The Mayer Ranch

        The location for Prairie Dog Cowboy really exists: Not as the Hyman Ranch or the Roberts Homestead, but the author took an area south of Hooker and north of Hardesty, Oklahoma as the setting for the book.            

        The Mayer Ranch, used fictitiously as the home of the Hyman family, has continuously been in the same family for nearly 120 years and was declared an Oklahoma Centennial Ranch in 1990. According to the documentation provided, the first crops and/or livestock on the
ranch included wild mustangs, cattle, and prairie hay.           

         The Mayer Ranch headquarters is presently owned by James K. Mayer, his wife Dallas, their son Tyler, and his wife Naomi. The original ranch was developed by Jim’s great-grandfather James Beasley. Jim and Anna Beasley’s daughter, Lyda, married Fred Mayer, and they continued with the ranch, passing it to their son Lewis and his wife Anna. 
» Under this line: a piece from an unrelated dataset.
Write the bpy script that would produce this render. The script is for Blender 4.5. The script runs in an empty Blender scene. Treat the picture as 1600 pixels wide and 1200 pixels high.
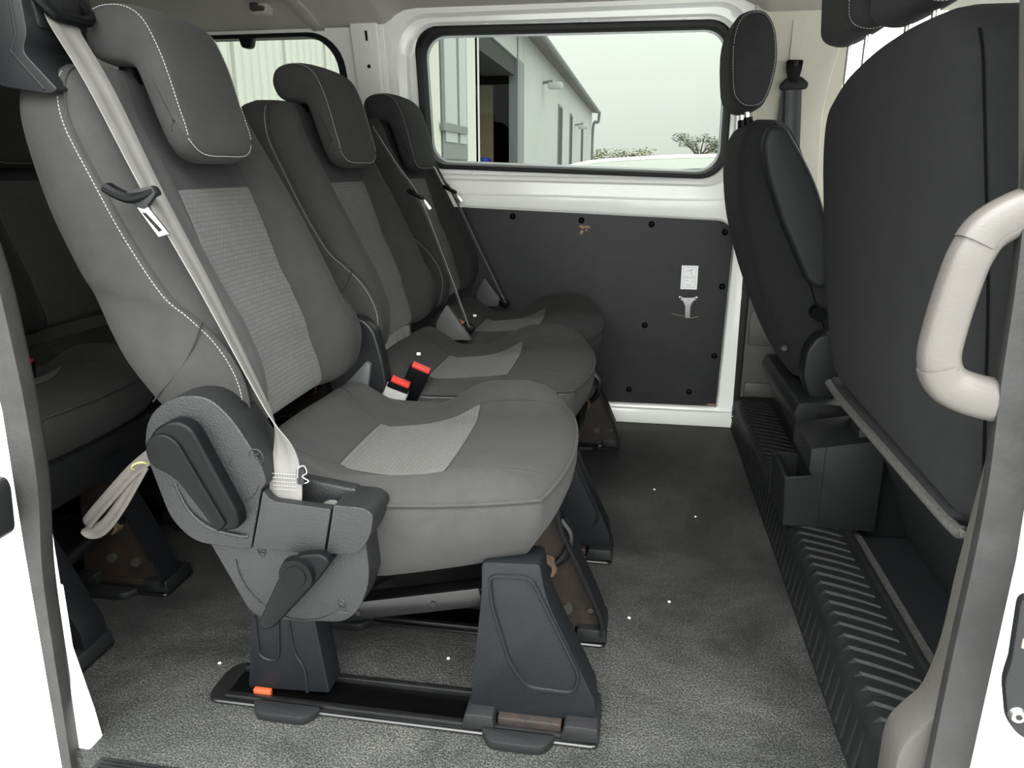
import bpy, bmesh, math, random
from mathutils import Vector, Matrix
random.seed(7)
SC = bpy.context.scene
COL = SC.collection
PI = math.pi

# ------------------------------------------------------------------ camera, sky, exposure
cam_d = bpy.data.cameras.new('camera')
cam_d.sensor_width = 36.0
cam_d.lens = 1150.0 / 1600.0 * 36.0
cam_d.clip_start = 0.02
cam_d.clip_end = 400.0
cam = bpy.data.objects.new('camera', cam_d)
COL.objects.link(cam)
cam.location = (0, 0, 0.85)
cam.rotation_euler = (math.radians(90 - 16.379), 0, math.radians(9.473))
SC.camera = cam

world = bpy.data.worlds.new('sky')
SC.world = world
world.use_nodes = True
wn = world.node_tree.nodes
wl = world.node_tree.links
bg = wn['Background']
tc = wn.new('ShaderNodeTexCoord')
nz = wn.new('ShaderNodeTexNoise')
nz.inputs['Scale'].default_value = 2.2
nz.inputs['Detail'].default_value = 3.0
cr = wn.new('ShaderNodeValToRGB')
cr.color_ramp.elements[0].position = 0.3
cr.color_ramp.elements[0].color = (0.80, 0.84, 0.82, 1)
cr.color_ramp.elements[1].position = 0.75
cr.color_ramp.elements[1].color = (0.97, 0.99, 0.97, 1)
wl.new(tc.outputs['Generated'], nz.inputs['Vector'])
wl.new(nz.outputs['Fac'], cr.inputs['Fac'])
sep = wn.new('ShaderNodeSeparateXYZ')
wl.new(tc.outputs['Generated'], sep.inputs['Vector'])
mrz = wn.new('ShaderNodeMapRange')
mrz.inputs['From Min'].default_value = 0.0
mrz.inputs['From Max'].default_value = 1.0
mrz.inputs['To Min'].default_value = 0.70
mrz.inputs['To Max'].default_value = 2.5
wl.new(sep.outputs['Z'], mrz.inputs['Value'])
mul = wn.new('ShaderNodeMixRGB')
mul.blend_type = 'MULTIPLY'
mul.inputs['Fac'].default_value = 1.0
wl.new(cr.outputs['Color'], mul.inputs['Color1'])
wl.new(mrz.outputs['Result'], mul.inputs['Color2'])
wl.new(mul.outputs['Color'], bg.inputs['Color'])
bg.inputs['Strength'].default_value = 1.0

sun_d = bpy.data.lights.new('overcast_sun', 'SUN')
sun_d.energy = 0.6
sun_d.angle = math.radians(60)
sun_d.color = (1.0, 0.98, 0.94)
sun = bpy.data.objects.new('overcast_sun', sun_d)
COL.objects.link(sun)
sun.rotation_euler = (math.radians(38), 0, math.radians(24))

SC.view_settings.view_transform = 'Standard'
SC.view_settings.look = 'None'
SC.view_settings.gamma = 1.0
SC.view_settings.use_curve_mapping = False
SC.view_settings.exposure = 3.1
SC.cycles.max_bounces = 10
SC.cycles.diffuse_bounces = 6
SC.cycles.transparent_max_bounces = 12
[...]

          From the history of the Mayer Ranch headquarters as compiled by Dallas, about 1883 Jim Beasley, at the age of seventeen years, looked down from the back of his horse at the confluence (the flowing together) of the Beaver and Coldwater Rivers. He saw wild mustangs grazing on the hay meadows where the Beaver River ran narrow and deep. The grass grew to the water’s edge. Jim and his friend Walter Danilson became “mustangers.” They caught and broke the wild horses before sending them to Missouri, where Jim’s father sold the horses to homesteaders. As the numbers of mustangs shrunk, Jim became a cattleman.
           

          As cattle drives made their way from Texas to the railheads in Kansas, baby calves were left behind. Jim rounded them up and started the B bar Ranch. The range of No Man’s Land was open to cattlemen in those days. According to Dallas’ account, the average spread for the cattlemen along the Beaver River lay three miles wide and ten miles long.


           However, the Organic Act of 1890 brought homesteaders, sodbusters (farmers), and barbed wire. The U.S. government took much of the land Jim Beasley had used and allowed homesteaders to claim it.  Still, Jim held part of the ranch together, and this portion has been in the Mayer family for over 100 years.